» **Job**
Starting with the first line and ending with the line that holds "from mathutils import", repeat the material exactly.

** begin Available data **

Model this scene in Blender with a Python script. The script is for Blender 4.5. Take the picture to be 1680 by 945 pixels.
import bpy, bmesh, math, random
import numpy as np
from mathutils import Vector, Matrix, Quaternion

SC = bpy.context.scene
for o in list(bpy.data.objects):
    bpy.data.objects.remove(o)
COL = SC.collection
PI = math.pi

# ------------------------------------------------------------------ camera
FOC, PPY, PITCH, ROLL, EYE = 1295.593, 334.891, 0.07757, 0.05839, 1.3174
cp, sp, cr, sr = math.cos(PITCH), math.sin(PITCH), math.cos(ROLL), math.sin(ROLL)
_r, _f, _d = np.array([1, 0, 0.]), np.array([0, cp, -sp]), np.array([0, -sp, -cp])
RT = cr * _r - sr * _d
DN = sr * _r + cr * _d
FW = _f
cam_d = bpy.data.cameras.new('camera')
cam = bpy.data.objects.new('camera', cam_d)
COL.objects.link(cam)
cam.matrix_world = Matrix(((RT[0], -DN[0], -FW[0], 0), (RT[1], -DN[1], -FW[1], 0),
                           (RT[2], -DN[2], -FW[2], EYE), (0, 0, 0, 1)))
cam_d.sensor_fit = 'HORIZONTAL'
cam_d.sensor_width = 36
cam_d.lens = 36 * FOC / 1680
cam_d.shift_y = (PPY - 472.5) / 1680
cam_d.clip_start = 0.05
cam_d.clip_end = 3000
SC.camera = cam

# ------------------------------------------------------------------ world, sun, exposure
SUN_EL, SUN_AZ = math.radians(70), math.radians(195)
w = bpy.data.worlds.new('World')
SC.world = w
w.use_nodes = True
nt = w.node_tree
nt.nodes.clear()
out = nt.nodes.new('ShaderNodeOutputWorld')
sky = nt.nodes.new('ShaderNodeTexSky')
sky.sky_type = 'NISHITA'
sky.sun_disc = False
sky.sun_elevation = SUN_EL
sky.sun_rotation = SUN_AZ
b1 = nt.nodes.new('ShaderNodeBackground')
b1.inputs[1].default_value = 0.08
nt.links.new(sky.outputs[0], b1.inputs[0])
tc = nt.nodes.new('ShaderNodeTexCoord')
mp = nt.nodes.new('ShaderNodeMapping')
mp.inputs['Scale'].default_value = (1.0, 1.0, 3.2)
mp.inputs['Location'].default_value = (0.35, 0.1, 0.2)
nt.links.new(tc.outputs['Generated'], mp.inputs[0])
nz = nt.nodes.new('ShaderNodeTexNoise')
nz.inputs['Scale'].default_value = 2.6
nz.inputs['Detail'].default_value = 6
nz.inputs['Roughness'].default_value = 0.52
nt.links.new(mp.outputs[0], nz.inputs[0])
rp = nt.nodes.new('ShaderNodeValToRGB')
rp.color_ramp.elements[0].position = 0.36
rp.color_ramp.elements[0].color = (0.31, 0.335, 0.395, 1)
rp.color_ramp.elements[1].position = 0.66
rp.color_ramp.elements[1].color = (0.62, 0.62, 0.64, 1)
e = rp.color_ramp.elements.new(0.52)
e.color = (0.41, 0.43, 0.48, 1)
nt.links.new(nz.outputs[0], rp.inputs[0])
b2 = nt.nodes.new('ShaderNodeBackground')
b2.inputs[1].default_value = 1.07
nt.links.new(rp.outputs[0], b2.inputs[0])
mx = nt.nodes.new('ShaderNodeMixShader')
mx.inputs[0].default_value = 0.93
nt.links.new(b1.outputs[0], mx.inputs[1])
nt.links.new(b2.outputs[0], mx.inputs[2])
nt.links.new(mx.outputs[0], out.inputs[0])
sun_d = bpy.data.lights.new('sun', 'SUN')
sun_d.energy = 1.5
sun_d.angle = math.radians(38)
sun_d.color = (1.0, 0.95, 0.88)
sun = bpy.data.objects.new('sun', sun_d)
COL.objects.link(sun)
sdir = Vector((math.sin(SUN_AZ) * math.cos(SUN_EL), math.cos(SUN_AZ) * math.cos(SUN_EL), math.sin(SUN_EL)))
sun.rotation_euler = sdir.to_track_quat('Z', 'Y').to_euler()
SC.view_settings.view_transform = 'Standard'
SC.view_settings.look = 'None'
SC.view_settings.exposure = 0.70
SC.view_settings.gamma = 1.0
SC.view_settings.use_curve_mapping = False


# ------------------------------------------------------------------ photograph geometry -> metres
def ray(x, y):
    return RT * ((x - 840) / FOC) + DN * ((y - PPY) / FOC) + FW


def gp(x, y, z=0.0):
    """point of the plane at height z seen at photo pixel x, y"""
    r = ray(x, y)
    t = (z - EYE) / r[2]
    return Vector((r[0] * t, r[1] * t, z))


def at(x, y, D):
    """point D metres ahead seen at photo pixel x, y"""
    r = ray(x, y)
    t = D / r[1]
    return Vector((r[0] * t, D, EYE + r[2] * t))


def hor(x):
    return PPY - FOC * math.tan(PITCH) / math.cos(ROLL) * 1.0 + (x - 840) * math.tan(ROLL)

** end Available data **

» **Answer for this exercise**
Model this scene in Blender with a Python script. The script is for Blender 4.5. Take the picture to be 1680 by 945 pixels.
import bpy, bmesh, math, random
import numpy as np
from mathutils import Vector, Matrix, Quaternion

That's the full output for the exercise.